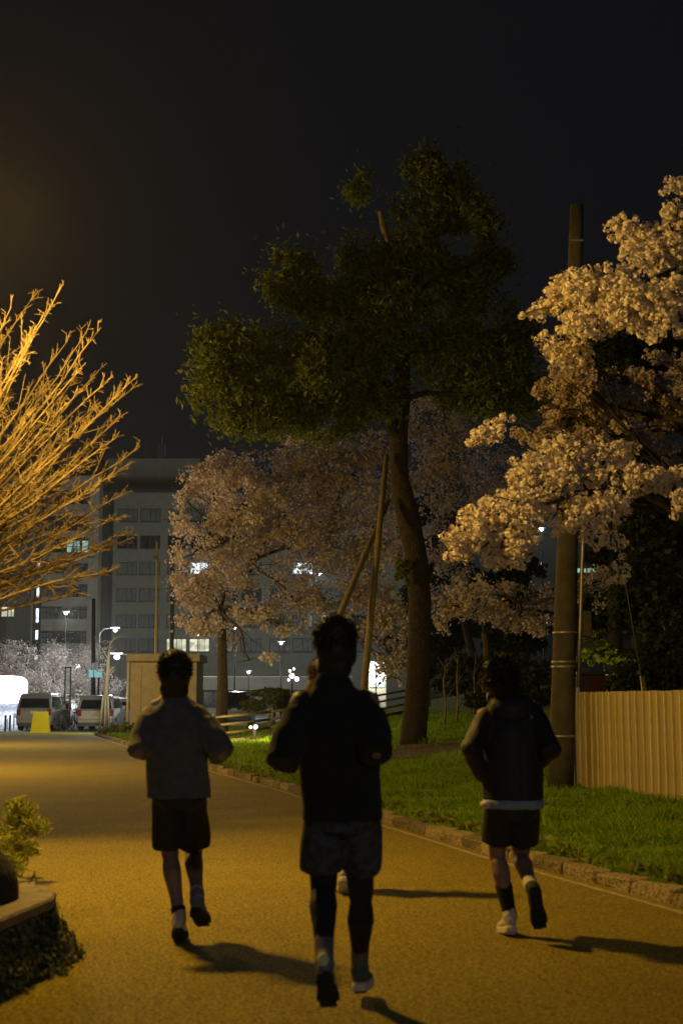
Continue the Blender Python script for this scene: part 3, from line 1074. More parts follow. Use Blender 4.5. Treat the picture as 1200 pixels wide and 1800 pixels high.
# guy wire with its yellow guard
g0, _ = on_pole(500)
g1 = P(1132, 1225, 21.0)
gw = thing('guy_wire', 'stay wire with yellow guard coming down behind the hoarding', 'stay wire', (g1.x, 21.0, .3))
dv = (g1 - g0).normalized()
foot = g1 + dv * 1.0
b = MB(); b.tube([g0, foot], .009, 6); b.build('wire', M['steel'], gw)
q = P(1127, 1185, 21.0); b = MB(); b.tube([q, g1 + dv * .5], [.035, .04], 8); b.build('guard', M['yellow'], gw, True)
b = MB(); b.ell(tuple(P(1126, 1183, 20.95)), (.05, .05, .05)); b.build('clamp', M['darksteel'], gw)

# maroon shed behind the hoarding
q0, q1 = P(1018, 1230, 27), P(1064, 1180, 27)
sh = thing('maroon_shed', 'small dark maroon shed peeping over the hoarding', 'shed', ((q0.x + q1.x) / 2, 27, .3))
b = MB(); b.box(q0.x, q1.x, 27, 28.2, 0, q1.z - .07); b.build('wall', M['shed'], sh)
b = MB(); b.box(q0.x - .06, q1.x + .06, 26.92, 28.28, q1.z - .067, q1.z, .01); b.build('roof', M['darksteel'], sh)
b = MB(); b.box(q0.x + .12, q1.x - .12, 26.975, 26.998, .1, q1.z - .15); b.build('door', M['shed'], sh)

# ------------------------------------------------------------------ planter at the left
def planter():
    t = thing('planter', 'stone planter with pale coping and ivy hanging down its face at the lower left', 'planter', (-2.2, 7.2, 0))
    top = .34
    edge = [(-1.95, 4.6), (-1.80, 6.0), (-1.66, 7.0), (-1.56, 7.75), (-1.60, 8.05), (-1.80, 8.45), (-2.2, 8.9), (-3.0, 9.4), (-4.2, 9.8)]
    ins = []
    for i, p in enumerate(edge):
        a = Vector(edge[max(0, i - 1)]); c = Vector(edge[min(len(edge) - 1, i + 1)])
        dd = (c - a).normalized(); nrm = Vector((-dd.y, dd.x))
        ins.append((Vector(p), nrm))
    for i in range(len(edge) - 1):
        (p, n0), (q, n1) = ins[i], ins[i + 1]
        # coping, one slab per stretch
        g0 = (q - p).normalized() * .006
        pa, qa = p + g0, q - g0
        b = MB()
        o0, o1, i0, i1 = pa - n0 * .03, qa - n1 * .03, pa + n0 * .21, qa + n1 * .21
        zr = random.uniform(-.006, .006)
        lo, hi = top - .055, top + zr
        lv = lambda v, z: (v.x, v.y, z)
        s = .012
        b.add([lv(o0, lo), lv(o1, lo), lv(i1, lo), lv(i0, lo), lv(o0, hi - s), lv(o1, hi - s), lv(i1, hi - s), lv(i0, hi - s),
               lv(o0 + n0 * s, hi), lv(o1 + n1 * s, hi), lv(i1 - n1 * s, hi), lv(i0 - n0 * s, hi)],
              [(3, 2, 1, 0), (0, 1, 5, 4), (1, 2, 6, 5), (2, 3, 7, 6), (3, 0, 4, 7), (4, 5, 9, 8), (5, 6, 10, 9), (6, 7, 11, 10), (7, 4, 8, 11), (8, 9, 10, 11)])
        b.build('coping_slab', M['coping'], t)
        b = MB()
        o0, o1, i0, i1 = p, q, p + n0 * .18, q + n1 * .18
        b.add([lv(o0, 0), lv(o1, 0), lv(i1, 0), lv(i0, 0), lv(o0, lo - .002), lv(o1, lo - .002), lv(i1, lo - .002), lv(i0, lo - .002)],
              [(0, 1, 5, 4), (1, 2, 6, 5), (2, 3, 7, 6), (3, 0, 4, 7), (4, 5, 6, 7)])
        b.build('wall_face', M['wallface'], t)
    b = MB()
    inn = [p + n * .2 for p, n in ins]
    vs = [(v.x, v.y, top - .07) for v in inn] + [(-5.5, 9.8, top - .07), (-5.5, 4.6, top - .07)]
    b.add(vs, [tuple(range(len(vs)))])
    b.build('soil', M['soil'], t)
    # ivy hanging on the face and creeping on the ground at its foot
    c, nn = [], []
    for _ in range(6500):
        k = random.uniform(.6, len(edge) - 3.2)
        i = int(k); f = k - i
        p = ins[i][0].lerp(ins[i + 1][0], f); n0 = ins[i][1]
        z = random.random() ** 1.1 * .27
        thick = .02 + .06 * max(0, mnoise.noise(Vector((k * 2.1, z * 5, 1))) + .35) + .16 * (1 - z / .27) ** 1.5
        p = p - n0 * random.uniform(-.02, thick)
        if mnoise.noise(Vector((k * 3.3, z * 7, 4))) < -.28: continue
        c.append((p.x, p.y, z)); nn.append((-n0.x, -n0.y, .5))
    quads('ivy', np.array(c), .02 + .014 * RNG.random(len(c)), .028 + .02 * RNG.random(len(c)), M['ivy'], t, normals=np.array(nn))['kind'] = 'stuff'
    c = np.array([(-2.9 + random.gauss(0, .45), 8.35 + random.gauss(0, .25), top - .06 + random.random() * .12) for _ in range(500)] +
                 [(-1.96 + random.gauss(0, .05), 8.05 + random.gauss(0, .10), top - .03 + random.random() * .10) for _ in range(130)])
    quads('weeds', c, .02, .10 + .05 * RNG.random(len(c)), M['weed'], t, up=0)['kind'] = 'stuff'
planter()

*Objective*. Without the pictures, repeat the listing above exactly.

*Solution below*.
Continue the Blender Python script for this scene: part 3, from line 1074. More parts follow. Use Blender 4.5. Treat the picture as 1200 pixels wide and 1800 pixels high.
# guy wire with its yellow guard
g0, _ = on_pole(500)
g1 = P(1132, 1225, 21.0)
gw = thing('guy_wire', 'stay wire with yellow guard coming down behind the hoarding', 'stay wire', (g1.x, 21.0, .3))
dv = (g1 - g0).normalized()
foot = g1 + dv * 1.0
b = MB(); b.tube([g0, foot], .009, 6); b.build('wire', M['steel'], gw)
q = P(1127, 1185, 21.0); b = MB(); b.tube([q, g1 + dv * .5], [.035, .04], 8); b.build('guard', M['yellow'], gw, True)
b = MB(); b.ell(tuple(P(1126, 1183, 20.95)), (.05, .05, .05)); b.build('clamp', M['darksteel'], gw)

# maroon shed behind the hoarding
q0, q1 = P(1018, 1230, 27), P(1064, 1180, 27)
sh = thing('maroon_shed', 'small dark maroon shed peeping over the hoarding', 'shed', ((q0.x + q1.x) / 2, 27, .3))
b = MB(); b.box(q0.x, q1.x, 27, 28.2, 0, q1.z - .07); b.build('wall', M['shed'], sh)
b = MB(); b.box(q0.x - .06, q1.x + .06, 26.92, 28.28, q1.z - .067, q1.z, .01); b.build('roof', M['darksteel'], sh)
b = MB(); b.box(q0.x + .12, q1.x - .12, 26.975, 26.998, .1, q1.z - .15); b.build('door', M['shed'], sh)

# ------------------------------------------------------------------ planter at the left
def planter():
    t = thing('planter', 'stone planter with pale coping and ivy hanging down its face at the lower left', 'planter', (-2.2, 7.2, 0))
    top = .34
    edge = [(-1.95, 4.6), (-1.80, 6.0), (-1.66, 7.0), (-1.56, 7.75), (-1.60, 8.05), (-1.80, 8.45), (-2.2, 8.9), (-3.0, 9.4), (-4.2, 9.8)]
    ins = []
    for i, p in enumerate(edge):
        a = Vector(edge[max(0, i - 1)]); c = Vector(edge[min(len(edge) - 1, i + 1)])
        dd = (c - a).normalized(); nrm = Vector((-dd.y, dd.x))
        ins.append((Vector(p), nrm))
    for i in range(len(edge) - 1):
        (p, n0), (q, n1) = ins[i], ins[i + 1]
        # coping, one slab per stretch
        g0 = (q - p).normalized() * .006
        pa, qa = p + g0, q - g0
        b = MB()
        o0, o1, i0, i1 = pa - n0 * .03, qa - n1 * .03, pa + n0 * .21, qa + n1 * .21
        zr = random.uniform(-.006, .006)
        lo, hi = top - .055, top + zr
        lv = lambda v, z: (v.x, v.y, z)
        s = .012
        b.add([lv(o0, lo), lv(o1, lo), lv(i1, lo), lv(i0, lo), lv(o0, hi - s), lv(o1, hi - s), lv(i1, hi - s), lv(i0, hi - s),
               lv(o0 + n0 * s, hi), lv(o1 + n1 * s, hi), lv(i1 - n1 * s, hi), lv(i0 - n0 * s, hi)],
              [(3, 2, 1, 0), (0, 1, 5, 4), (1, 2, 6, 5), (2, 3, 7, 6), (3, 0, 4, 7), (4, 5, 9, 8), (5, 6, 10, 9), (6, 7, 11, 10), (7, 4, 8, 11), (8, 9, 10, 11)])
        b.build('coping_slab', M['coping'], t)
        b = MB()
        o0, o1, i0, i1 = p, q, p + n0 * .18, q + n1 * .18
        b.add([lv(o0, 0), lv(o1, 0), lv(i1, 0), lv(i0, 0), lv(o0, lo - .002), lv(o1, lo - .002), lv(i1, lo - .002), lv(i0, lo - .002)],
              [(0, 1, 5, 4), (1, 2, 6, 5), (2, 3, 7, 6), (3, 0, 4, 7), (4, 5, 6, 7)])
        b.build('wall_face', M['wallface'], t)
    b = MB()
    inn = [p + n * .2 for p, n in ins]
    vs = [(v.x, v.y, top - .07) for v in inn] + [(-5.5, 9.8, top - .07), (-5.5, 4.6, top - .07)]
    b.add(vs, [tuple(range(len(vs)))])
    b.build('soil', M['soil'], t)
    # ivy hanging on the face and creeping on the ground at its foot
    c, nn = [], []
    for _ in range(6500):
        k = random.uniform(.6, len(edge) - 3.2)
        i = int(k); f = k - i
        p = ins[i][0].lerp(ins[i + 1][0], f); n0 = ins[i][1]
        z = random.random() ** 1.1 * .27
        thick = .02 + .06 * max(0, mnoise.noise(Vector((k * 2.1, z * 5, 1))) + .35) + .16 * (1 - z / .27) ** 1.5
        p = p - n0 * random.uniform(-.02, thick)
        if mnoise.noise(Vector((k * 3.3, z * 7, 4))) < -.28: continue
        c.append((p.x, p.y, z)); nn.append((-n0.x, -n0.y, .5))
    quads('ivy', np.array(c), .02 + .014 * RNG.random(len(c)), .028 + .02 * RNG.random(len(c)), M['ivy'], t, normals=np.array(nn))['kind'] = 'stuff'
    c = np.array([(-2.9 + random.gauss(0, .45), 8.35 + random.gauss(0, .25), top - .06 + random.random() * .12) for _ in range(500)] +
                 [(-1.96 + random.gauss(0, .05), 8.05 + random.gauss(0, .10), top - .03 + random.random() * .10) for _ in range(130)])
    quads('weeds', c, .02, .10 + .05 * RNG.random(len(c)), M['weed'], t, up=0)['kind'] = 'stuff'
planter()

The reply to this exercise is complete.